After a week, it dawned on me, that my mother was missing. The
realization came in seeing her picture in my uncle's house. I took it
and threw it to the ground, stomping on it and crying. All pictures
of her had to be removed. I would go into unbearable fits of rage and
heartbreak in seeing her image. In recollecting this memory my mother
finds this amusing or perhaps she was secretly touched as she has
always had a bias to those who show their suffering, who express their
feelings. When a close family friend died and his daughters shed no
tears at the funeral, my mother was appalled. There was no greater
crime for her. She couldn't understand how anyone could remain
emotionless and composed in the face of death. I make it a point to
cry to my mother. I know she is the only one that understands and sees
it as a good, healthy, natural thing.

Life is fragile and any moment not spent savoring it, is wasted. There
isn't much time and the moment is only now that we have. What a sin it
is to complain or be bored. I never understood that word: bored. To
be bored means you are not paying attention to the wonder that
surrounds us. The problem is that we are conditioned to want more than
we need. We get used to screens, and gadgets and forget how
mesmerizing simple things like our breath, moving in and out, is. A
life force moves within us, our body is in a harmony that sings its own
music, if we let it. And then there is our imagination, those pictures
in our head, we can think and imagine almost anything, its a moving
picture show.
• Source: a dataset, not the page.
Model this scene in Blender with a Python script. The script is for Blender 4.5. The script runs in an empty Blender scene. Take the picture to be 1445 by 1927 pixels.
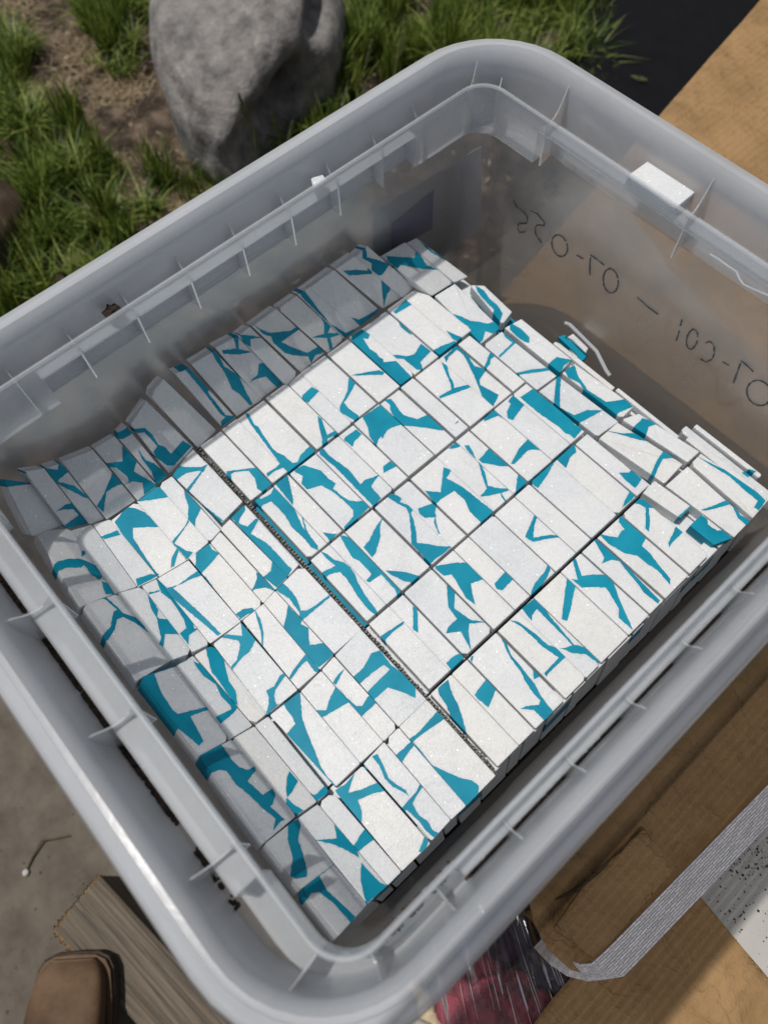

Our very own film, yet most people don't see it and most
people let the outside control the inside. Control your film, be your
film, let nothing change your world. Because if we don't control the
content and let it flow than it overflows us. "Letting it flow" is a
misinterpreted concept. It doesn't mean a lack of responsibility and
consciousness, as many people do. It means consciously, very
consciously letting things come to you but being aware throughout the
process and feeling the universe working with you and in you. Most
people associate inaction with letting it flow, when really it is an
active form of doing nothing and allowing the harmony and the spirit to
come in you.

I came home last night and my mother told me of her time at my cousin's
wedding. I'm not close to her and didn't go and to be truthful I don't
like to go to events full of Indian diaspora. I feel inadequate and
unhappy having to essentialize myself based on my work. The adage "you
are what you do" is never truer than in the indian american community
(note i write indian american, Indians are much more diverse and much
cooler).

I start worrying about things I never worry about and if its not a
sense of inferiority that engulfs me, I take on the other extreme. I
develop an artificial sense of superiority, a defense mechanism I am
sure, deriding the bankers and doctors as not having truly lived life
(would that be so far off?). It becomes bad, I'd rather just be who I
am and be with others who have no pretenses and just want to come
together to break bread and drink the wine, and dance a little.

This is blog is back. I am in a new city, again in a new place, and
again with an overwhelming need to reach out to cyberspace. I send my
love to you, people, out there. Somehow, in an Andy Warholesque way, I
feel I can get to a truth in this exhibitionism. At the very least
this blog does wonders in charming the ladies.